Allo stesso modo, ma su un altro fronte, si sta muovendo Rosetta. Il 9 luglio è arrivato un secondo segnale dal lander Philae. I dati, durante una connessione ininterrotta di 12 minuti, sono stati trasmessi dal Comet Nucleus Sounding Experiment by Radiowave Transmission. “Si tratta di un radar che consente di fare quasi una tomografia alla cometa – spiega Barbieri – Le onde attraversano il nucleo e permettono di capire com’è composto il suo interno. Ciò che si spera è che la trasmissione possa riprendere al più presto”. Intanto, gli occhi di Rosetta continuano a osservare. Osiris infatti sta acquisendo immagini pur a una distanza maggiore rispetto a quella stabilita. “I grani di polvere – spiega Barbieri – ingannano i sensori di assetto e vengono scambiati per stelle. Sono infatti molto illuminati dal Sole, molto brillanti e Rosetta insegue i grani anziché stare fissa sulla cometa”. La distanza di Rosetta in questo momento è di circa 180 chilometri. “Stiamo cercando di avvicinarci, ma l’impresa risulta difficile anche perché la missione potrebbe essere messa in pericolo”. Ragione che spinge il gruppo di ricerca alla cautela. L’indagine, che sta cercando di rispondere a domande importanti sul Sistema solare, sulla sua origine ed evoluzione e sul ruolo che in tutto questo hanno giocato le comete, è stata prolungata fino a settembre 2016. “L’Esa finanzierà l’estensione della missione per ulteriori nove mesi – sottolinea Barbieri – In questo modo potremo osservare la cometa via via che “si accende”, quando giungerà al perielio (la distanza minima dal Sole Ndr) il 13 agosto, ma potremo esaminare anche tutta la fase di spegnimento al di là dell’orbita di Marte”.

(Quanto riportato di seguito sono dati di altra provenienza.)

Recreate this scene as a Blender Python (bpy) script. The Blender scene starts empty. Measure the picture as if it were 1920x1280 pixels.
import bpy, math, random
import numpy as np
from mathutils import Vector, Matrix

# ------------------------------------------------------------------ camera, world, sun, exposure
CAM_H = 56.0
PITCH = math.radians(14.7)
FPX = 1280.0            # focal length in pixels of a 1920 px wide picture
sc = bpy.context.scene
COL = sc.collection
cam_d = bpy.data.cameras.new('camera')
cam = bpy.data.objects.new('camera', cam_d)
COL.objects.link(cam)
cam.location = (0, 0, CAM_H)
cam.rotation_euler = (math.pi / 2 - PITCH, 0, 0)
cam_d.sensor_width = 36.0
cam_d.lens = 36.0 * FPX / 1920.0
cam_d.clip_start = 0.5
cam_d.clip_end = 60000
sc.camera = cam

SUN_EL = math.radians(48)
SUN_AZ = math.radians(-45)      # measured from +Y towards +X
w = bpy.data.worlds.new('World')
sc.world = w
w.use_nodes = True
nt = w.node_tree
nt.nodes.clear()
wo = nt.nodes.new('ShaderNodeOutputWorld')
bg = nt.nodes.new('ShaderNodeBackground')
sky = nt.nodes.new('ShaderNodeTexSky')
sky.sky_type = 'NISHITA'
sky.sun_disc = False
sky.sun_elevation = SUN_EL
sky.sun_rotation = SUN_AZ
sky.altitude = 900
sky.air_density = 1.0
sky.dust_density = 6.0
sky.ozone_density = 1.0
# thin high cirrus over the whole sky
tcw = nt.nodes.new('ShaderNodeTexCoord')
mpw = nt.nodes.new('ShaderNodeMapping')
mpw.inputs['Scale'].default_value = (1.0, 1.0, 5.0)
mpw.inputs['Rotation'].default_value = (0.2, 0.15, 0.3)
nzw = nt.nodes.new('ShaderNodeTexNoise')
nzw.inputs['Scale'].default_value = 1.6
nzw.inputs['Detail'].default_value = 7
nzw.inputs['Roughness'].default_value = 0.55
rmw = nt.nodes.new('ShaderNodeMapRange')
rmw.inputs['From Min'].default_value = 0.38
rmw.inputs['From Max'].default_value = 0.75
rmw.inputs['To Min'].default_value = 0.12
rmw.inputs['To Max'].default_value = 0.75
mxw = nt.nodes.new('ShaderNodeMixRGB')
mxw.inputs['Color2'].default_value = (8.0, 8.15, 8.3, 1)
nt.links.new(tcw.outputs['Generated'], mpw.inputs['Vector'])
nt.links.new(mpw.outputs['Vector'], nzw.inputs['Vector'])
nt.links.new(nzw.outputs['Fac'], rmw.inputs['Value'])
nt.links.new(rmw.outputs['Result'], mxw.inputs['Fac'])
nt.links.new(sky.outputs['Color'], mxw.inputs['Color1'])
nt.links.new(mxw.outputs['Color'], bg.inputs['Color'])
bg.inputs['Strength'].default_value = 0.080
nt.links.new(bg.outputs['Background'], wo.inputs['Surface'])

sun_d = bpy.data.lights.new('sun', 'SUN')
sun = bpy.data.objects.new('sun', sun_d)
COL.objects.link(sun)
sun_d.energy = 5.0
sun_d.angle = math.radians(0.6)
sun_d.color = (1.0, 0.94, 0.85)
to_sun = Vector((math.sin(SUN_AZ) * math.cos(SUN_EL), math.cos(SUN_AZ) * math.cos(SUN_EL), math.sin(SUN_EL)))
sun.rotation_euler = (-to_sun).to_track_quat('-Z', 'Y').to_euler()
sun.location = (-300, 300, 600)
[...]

E infine, sotto i riflettori in questo momento c’è anche Cerere, un pianeta nano “agganciato” dalla sonda Dawn della Nasa solo qualche mese fa. Nel giro di poco tempo tuttavia, e nonostante il recente blackout della strumentazione, sono già stati rilevati molti elementi che caratterizzano la superficie del pianeta come rilievi, crateri e macchie luminose. Lanciata nel 2007, Dawn è stata la prima sonda a orbitare intorno a due corpi del Sistema solare nel corso di un unico viaggio, se si considera che nel 2011-2012 fu la volta dell’asteroide Vesta. Si tratta di una missione che l’Agenzia spaziale italiana definisce “a cavallo tra l’esplorazione del Sistema solare interno roccioso e del Sistema solare esterno gassoso” e che in particolare consentirà di comprendere meglio “il ruolo e l’importanza dell’acqua nell’evoluzione planetaria”. È un viaggio agli inizi del Sistema solare, cui l’Italia partecipa, che pone tra i suoi obiettivi anche quello di approfondire le conoscenze sul processo di formazione dei pianeti terrestri.